What I first noted was that it seemed to me that the
opening credits were the kind of montage and design that front TV action
series. It’s a world of sicky green, velvety purple, smouldering orange and vivid red, despite a
digression into the bronze of the dessert. It’s beautifully filmed by Dan
Lausten, giving a little slick class. It owes a debt to ‘The Villainess’
with its ballet-and-wrestling-school-for-assassins, as
well as it’s bike chase. The actors all ham it up shamelessly and I am inclined
to treat it as a comedy, so silly and over-the-top and narcissistic are its narrative
and character outbursts (and I’m still leaning towards Laurence Fishbourne as
bad here). Halle Berry’s plays it straighter than the others, as if she’s come
in from a more serious film and gives a little gravitas to proceedings. She
proves a good foil for Reeves, who delivers his one-liners with his slacker
drawl that undercuts some of the silliness in a way that a more lip-smacking
performer wouldn’t.
But none of that drew me back in. It was those first
twenty minutes that I couldn’t shake. The library fight, the museum fight and –
quoting Reeves here – the horse-fu are three knock-out set-pieces in succession
that still retained their effect on me. The fight choreography gave me the same
buzz that I got from ‘The Raid’
films: fight scenes are as pleasing as dance-offs with the
dubious punctuation of violence. It provides the same rush as good pop or rock
music. But it was even more notable this time at how well the editing facilitated
the action.
With the library scene: oh, that’s how you use a heavy
book to fight? There’s the moment when you realise they have found a way to make
books lethal, to give you that oh!
gratification.
And then there’s that moment when, having been shooting
and brawling, both Wick and his adversary take a second, look around the weapon
museum around them, and think “Wait, we have an arsenal here!” and start smashing
into the knife displays with desperate abandon. Then are the closing knife-in-the-eye
and axe-to-the-head gags that are framed for maximum effect, both for squirm-inducement
and humour (because there’s humour in outrageousness).
It's the same humour in outrageousness that gratifies when,
pursued into a stable, Wick starts to use the horses as weapons – gloriously over-the-top.

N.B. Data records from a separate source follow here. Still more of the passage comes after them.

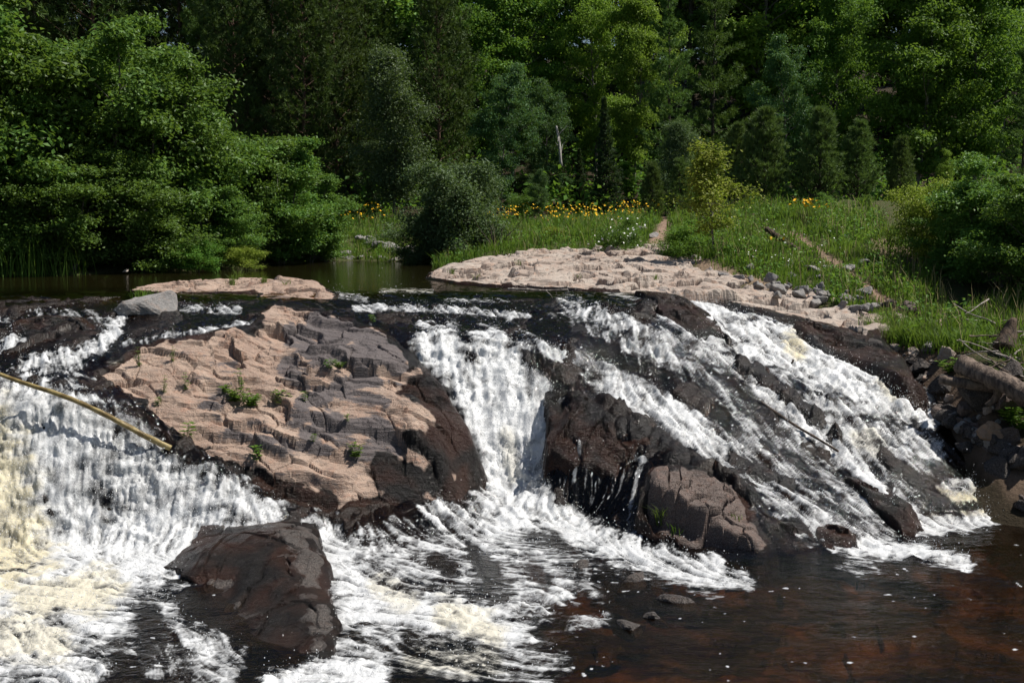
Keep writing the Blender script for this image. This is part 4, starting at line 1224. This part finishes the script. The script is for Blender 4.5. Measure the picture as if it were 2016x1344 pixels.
def ground_pts(n, rs, polys, d0, d1, a0=-0.2, a1=0.5, avoid=PATHS):
    """random ground points seen inside outlines of the picture"""
    d = np.exp(rs.uniform(math.log(d0), math.log(d1), n))
    x = rs.uniform(a0, a1, n) * d
    z = ground_h(x, d)
    u, v = proj(x, d, z)
    m = np.zeros(n, bool)
    for p in polys:
        m |= inpoly(u, v, p)
    if avoid:
        m &= rs.rand(n) > 1.3 * strokes(u, v, avoid, fbm(x * 1.5, d * 1.5, 61, 3))
    return np.stack([x, d, z], -1)[m], u[m], v[m]

rs = np.random.RandomState(31)
MEADOW = [(640,436),(1330,432),(1300,470),(1262,490),(1140,500),(1000,512),(940,520),(860,533),(800,520),(670,510),(640,490)]
BANK = [(1320,432),(1480,408),(1720,418),(1780,470),(1880,610),(1740,640),(1640,600),(1560,572),(1450,545),(1380,530),(1335,490)]
OUTER = [(1890,612),(2150,560),(2700,560),(2800,1000),(2350,1000),(2090,850),(1960,690)]
SHORE = [(1722,625),(1900,640),(1945,690),(1850,700),(1735,690)]
gp, gu, gv = ground_pts(430000, rs, [MEADOW, BANK, SHORE, OUTER], 17, 56, -0.2, 0.7)
tall = 0.5 + 0.6 * sstep(fbm(gp[:, 0] * 0.8, gp[:, 1] * 0.8, 63, 3), -0.3, 0.5)
sel = rs.rand(len(gp)) < 0.25 + 0.75 * sstep(fbm(gp[:, 0] * 1.1, gp[:, 1] * 1.1, 65, 3), -0.45, 0.1)
gp, tall = gp[sel], tall[sel]
hh = tall * (0.16 + 0.40 * rs.rand(len(gp)) ** 2) * np.where(gp[:, 1] > 38, 1.15, 0.8)
V_, F_, t_ = blades(gp, hh, 0.010 + 0.004 * (gp[:, 1] / 40)[:, None], rs)
t_ = np.clip(t_ + np.repeat(0.55 * fbm(gp[:, 0] * 0.7, gp[:, 1] * 0.7, 66, 3), 5), 0, 1.25)
gr = link('grass', mesh_np('grass', V_, F_, {'tint': t_}, False, [ML_GRASS]))
tag(gr, 'rough green grass on the river banks and the far meadow', 'grass', kind='stuff')
sp_i = rs.choice(len(gp), 3500, replace=False)
V_, F_, _t = blades(gp[sp_i], 0.35 + 0.45 * rs.rand(3500), 0.006, rs, 0.3)
tag(link('dry_stalks', mesh_np('dry_stalks', V_, F_, None, False, [plain_material('straw', (0.20, 0.16, 0.07), (0.34, 0.28, 0.14), 3, 0.8)])), 'dry straw coloured stalks mixed through the bank grass', 'grass', kind='stuff')
# leafy plants among the grass, and undergrowth in the forest
gp, gu, gv = ground_pts(90000, rs, [MEADOW, BANK, SHORE], 20.5, 56)
m = fbm(gp[:, 0] * 0.6, gp[:, 1] * 0.6, 67, 3) > 0.05
gp = gp[m]
gp = gp + np.stack([rs.randn(len(gp)) * .05, rs.randn(len(gp)) * .05, np.abs(rs.randn(len(gp))) * 0.22 + 0.05], -1)
nr = unit(rs.randn(len(gp), 3) * 0.6 + np.array([0, 0, 1.0]))
V1, F1, t1 = leaves(gp, nr, np.full(len(gp), 0.085), rs)
x = rs.uniform(-0.5, 0.6, 70000)
d = rs.uniform(49.5, 76, 70000)
x = x * d
k = fbm(x * 0.35, d * 0.35, 69, 3)
m = (k > -0.1) & ((d > 52) | (x / d > 0.2) | (x / d < -0.17))
x, d, k = x[m], d[m], k[m]
zz = ground_h(x, d) + np.abs(rs.randn(len(x))) * (0.35 + 0.8 * np.clip(k + 0.1, 0, 1))
up_ = np.stack([x, d, zz], -1)
V2, F2, t2 = leaves(up_, unit(rs.randn(len(x), 3) * 0.7 + np.array([0, 0, 0.9])), np.full(len(x), 0.26), rs)
fo = link('undergrowth', mesh_np('undergrowth', np.concatenate([V1, V2]), np.concatenate([F1, F2 + len(V1)]), {'tint': np.concatenate([t1, t2 * 0.5])}, False, [ML_MAPLE]))
tag(fo, 'leafy weeds in the grass and undergrowth on the forest floor', 'undergrowth', kind='stuff')

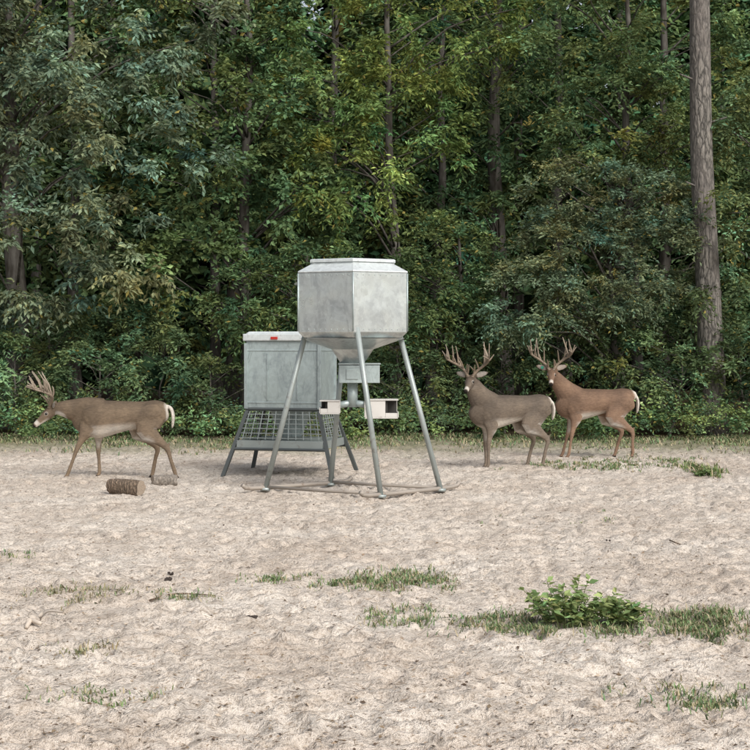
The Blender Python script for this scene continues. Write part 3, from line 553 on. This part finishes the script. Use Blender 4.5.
deer(p,math.radians(200),[(.22,0,.80,.13,.20),(.37,0,.90,.125,.185),(.47,.01,1.02,.10,.145),(.53,.03,1.13,.078,.105),(.57,.05,1.21,.055,.065)],(math.cos(a)*.85,math.sin(a)*.85,-.5),
 [fl(.34,.76,.30,.58,.34,.34,.34,.09,.37,.10,True),fl(.33,.76,.28,.58,.30,.34,.29,.09,.31,-.10,True),
  fl(-.40,.78,-.27,.60,-.52,.38,-.46,.10,-.43,.11,False),fl(-.38,.78,-.22,.60,-.42,.38,-.34,.10,-.31,-.11,False)],(.145,.118,.093),.97,seed=8,back=.03,scale=1.02)
p=G(594,459)
a=math.radians(72)
deer(p,math.radians(190),[(.22,0,.82,.13,.20),(.37,0,.92,.12,.18),(.49,.01,1.05,.092,.135),(.59,.04,1.17,.072,.10),(.65,.06,1.26,.055,.065)],(math.cos(a)*.82,math.sin(a)*.82,-.57),
 [fl(.34,.78,.30,.60,.36,.35,.40,.09,.44,.10,True),fl(.33,.78,.29,.60,.36,.35,.43,.09,.47,-.10,True),
  fl(-.40,.80,-.27,.61,-.54,.39,-.55,.10,-.53,.11,False),fl(-.38,.80,-.22,.61,-.46,.39,-.37,.10,-.34,-.11,False)],(.19,.125,.087),1.0,seed=12,tag=True,back=.05,scale=1.03)

# ---------------- light, world, camera
el,az=math.radians(42),math.radians(32)
sx,sy,sz=math.cos(el)*math.sin(az),-math.cos(el)*math.cos(az),math.sin(el)
L=bpy.data.lights.new('sun','SUN'); L.energy=2.7; L.angle=math.radians(32); L.color=(1,.98,.94); so=bpy.data.objects.new('sun',L); link(so)
so.rotation_euler=Vector((sx,sy,sz)).to_track_quat('Z','Y').to_euler()
w=bpy.data.worlds.new('World'); S.world=w; w.use_nodes=True; nt=w.node_tree; bg=nt.nodes['Background']
sk=nt.nodes.new('ShaderNodeTexSky'); sk.sky_type='NISHITA'; sk.sun_disc=False; sk.sun_elevation=el; sk.sun_rotation=math.atan2(sx,sy); sk.dust_density=4; sk.air_density=1.2
hs=nt.nodes.new('ShaderNodeHueSaturation'); hs.inputs['Saturation'].default_value=.45; nt.links.new(sk.outputs[0],hs.inputs['Color']); nt.links.new(hs.outputs[0],bg.inputs['Color']); bg.inputs['Strength'].default_value=.15
cd=bpy.data.cameras.new('camera'); cam=bpy.data.objects.new('camera',cd); link(cam); cam.location=(0,0,EYE); cam.rotation_euler=(math.radians(90)-math.atan(31/F),0,0)
cd.lens=72; cd.sensor_width=36; cd.clip_end=1000; cd.clip_start=.1; S.camera=cam
print('faces',sum(len(o.data.polygons) for o in S.objects if o.type=='MESH'))
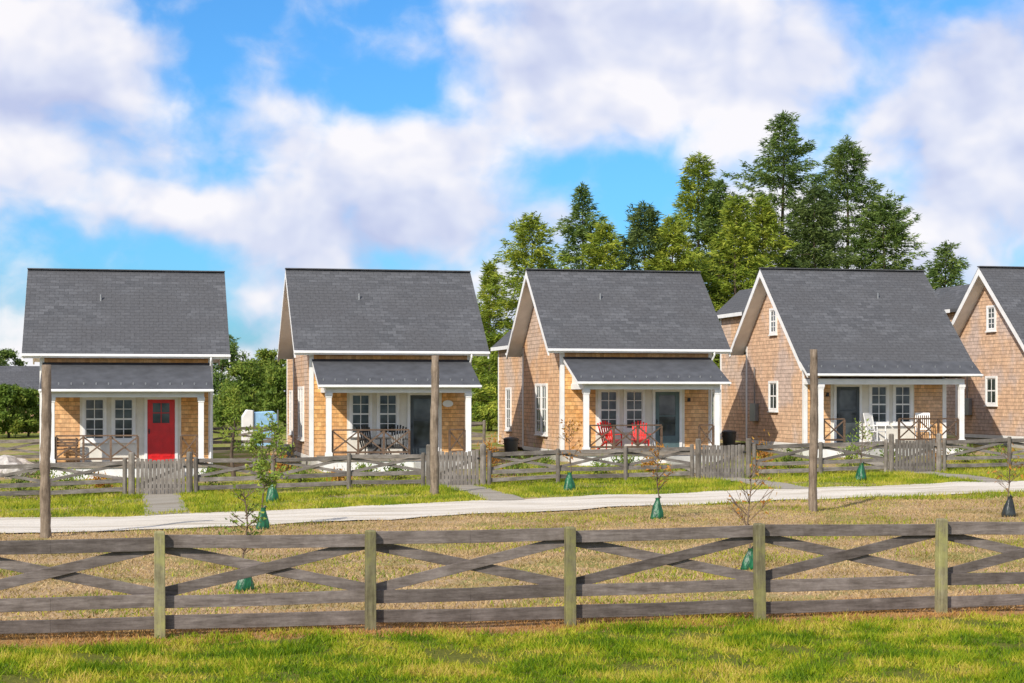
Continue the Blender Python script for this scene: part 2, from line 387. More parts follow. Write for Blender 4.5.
# ------------------------------------------------------------------ fences
def rail_fence(name, label, cat, xsP, Y, zf, ptop, zt, zm, zb, rh, bh, pw, pmat, rmat, group=None, square=False):
    x0 = xsP[0]; t = thing(name, label, cat, (x0, Y, zf(x0, Y)), 0, group); z00 = zf(x0, Y)
    def Z(x): return zf(x, Y)-z00
    for i, x in enumerate(xsP):
        mb = MB(); a = x-x0; z = Z(x); j = random.uniform(-.03, .03); tl = random.uniform(-.02, .02)
        if square:
            h = pw/2
            mb.add([(a+sx*h*k+q, sy*h*k, zz) for zz, k, q in ((z-.3, 1.03, 0), (z+ptop+j-.02, .98, tl), (z+ptop+j, .82, tl)) for sx, sy in ((-1, -1), (1, -1), (1, 1), (-1, 1))],
                   [(0, 3, 2, 1), (8, 9, 10, 11)]+[(r*4+k, r*4+(k+1) % 4, r*4+4+(k+1) % 4, r*4+4+k) for r in (0, 1) for k in range(4)])
            mb.build('post', pmat, t, .008)
        else:
            mb.tube([(a, 0, z-.3), (a+tl*.5, 0, z+ptop*.6), (a+tl, 0, z+ptop+j-.02), (a+tl, 0, z+ptop+j)], [pw*.72, pw*.70, pw*.69, pw*.58], 8)
            mb.build('post', pmat, t, .012)
    ry = pw/2+.012 if square else .035
    for i in range(len(xsP)-1):
        a, b = xsP[i]-x0, xsP[i+1]-x0; za, zb_ = Z(xsP[i]), Z(xsP[i+1])
        for zz in (zt, zm, zb):
            mb = MB(); e1, e2 = random.uniform(-.022, .022), random.uniform(-.022, .022)
            w = rh*random.uniform(.92, 1.08)
            mid = ((a+b)/2, ry, (za+zb_)/2+zz+(e1+e2)/2-random.uniform(0, .016))
            mb.beam((a-.02, ry, za+zz+e1), mid, .045, w); mb.beam(mid, (b+.02, ry+.001, zb_+zz+e2), .045, w); mb.build('rail', rmat, t, .004)
        for s in (0, 1):
            mb = MB(); hi, lo = zt-rh*.40, zm+rh*.50
            p, q = (hi, lo) if s else (lo, hi)
            p += random.uniform(-.02, .02); q += random.uniform(-.02, .02)
            mb.beam((a+.02, ry+.042+s*.034, za+p), (b-.02, ry+.042+s*.034, zb_+q), .032, bh); mb.build('brace', rmat, t, .004)
    return t
fx = [.34+2.48*k for k in range(-2, 7)]
rail_fence('cross_braced_fence', 'weathered wooden fence with shallow cross braces and green tinged posts nearest the viewer', 'fence', fx, 20.5, lambda x, y: .15, 1.24, 1.10, .42, .155, .155, .125, .125, M['post'], M['rail'], square=True)

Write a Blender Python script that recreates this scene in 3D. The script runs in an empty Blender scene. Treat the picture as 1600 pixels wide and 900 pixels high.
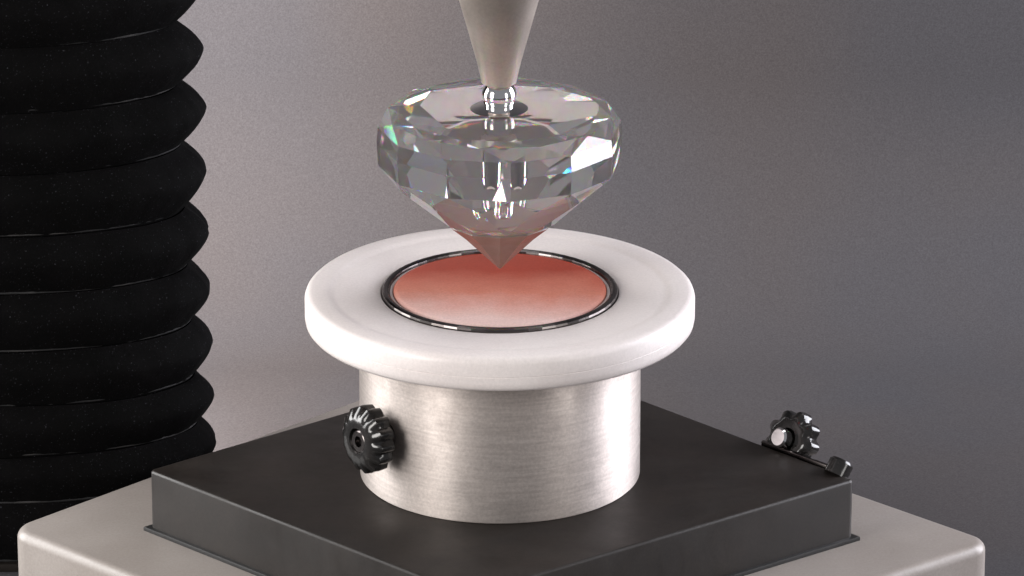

And when you think of the logistics of horse and bikes and crashes, all in the
same take, the film-making skill is evident.
These are each great set-pieces that would have been peaks
in other films. And then it gets bogged down in plot and world-building and the
silliness takes over. But upon a second watch I enjoyed the shoot-out-with-attack
dogs more than before because this time I could see the skilful editing, timing
and framing. And boy, so many headshots. It’s a very violent film.
Sometimes I can take a film for it’s set-pieces: I have a
friend that felt the uneven nature of ‘Ad Astra’
showed that James Gray failed at narrative,
and that may be so, but again that film’s sci-fi set-pieces won me over despite
the unevenness (well, that and Hoyte Van Hoytema’s cinematography wowed me). Tarantino’s
films are often a sequence of grandiose set-pieces. Jodorowsky’s odysseys are
built on moments and vision rather than coherence. If there’s inventiveness,
skill and pleasing aesthetic, that alone can impress. But there are many
superficial pleasures to be had and quite often the overall vision can
compensate for narrative weaknesses.
So, those opening set-pieces of ‘John Wick 3’ still
strike me as worthy and impressive in their talent, inventiveness and execution,
and that half hour alone will still gain marks from me, although I may find it easy
to b thee indifferent to the rest of it.